S. Korea ranks highest for ‘government transparency’ among OECD countries

July 9, 2015
South Korean President Park Geun-hye. (AP Photo/Jung Yeon-je)

South Korean President Park Geun-hye. (AP Photo/Jung Yeon-je)

By Kim Yoo-chul

Korea ranked as the leader among the Organization for Economic Cooperation and Development (OECD) countries in leading initiatives in Open Government Data (OGD), OECD said late Monday.

Korea received 0.98 points in the OGD index and this was far higher than the OECD average of 0.58 points. The runner-up was France, followed by the United Kingdom, Australia, Canada and the United States.

Japan came 14th in the survey.

“Korea ranks first in this year’s Open, Useful, Reusable Government data Index (OUR data Index), which looks at the level of availability and accessibility of government data on a national portal and the level of government support for the reuse of data in creating public value,” OECD said in its evaluation sheet.

Highlighting Korea’s achievement, the organization added; “Opening up public data and fostering its reuse by citizens and businesses as well as inside the public administration is a key strategic priority of the ‘Government 3.0′ initiative launched by the Korean government in 2013.”

In a statement, the Ministry of Government Administration and Home Affairs said the government agency will step up its efforts to share more government data with private firms.

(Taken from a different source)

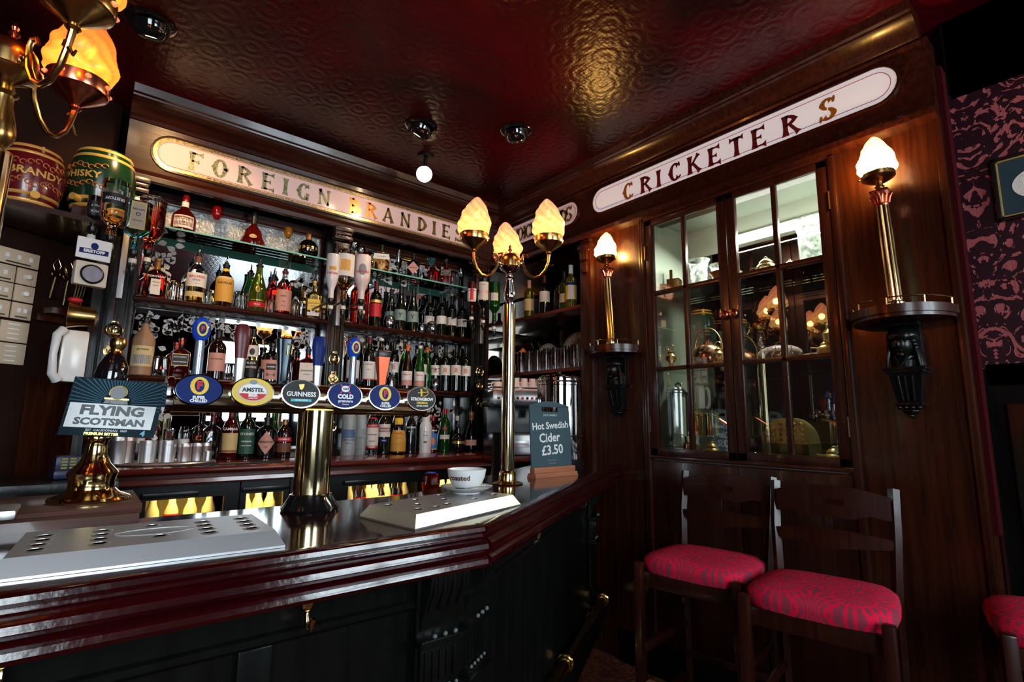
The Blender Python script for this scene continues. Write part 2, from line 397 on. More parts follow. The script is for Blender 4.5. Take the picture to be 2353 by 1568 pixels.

“The government has opened data up for use in building projects and approval for administrative practices for local governments and other finance data in the first half of this year. It will release more government data on the real estate industry,” the statement said.

The government will release data for use in health and education, which it believes has huge growth potential, by the end of 2017 according to its internal schedule.

“By opening more government data, the ministry hopes to create new services, more jobs and new business models, which are part of the government drive for the creative economy,” the statement added.

OGD has far-reaching effects that go beyond direct economic gain. OGD implies that the public sector relinquishes its role as an information gatekeeper in lieu of a new role as an information publisher.

It involves a realignment of the power dynamics between the public and private sectors.

“Being free for use is of course not the same as being free of use; however it is common in the economic discussion to interpret the concept of openness as meaning that the data is and should be free of charge,” said an official at the ministry.

For this year’s performance, the OECD praised Korea’s higher ratio to reuse government data for the development of new applications fitted with mobile devices.

The OECD expects Korea to play a key role in creating a mature OGD ecosystem, highlighting its commitment to actively reuse the government data.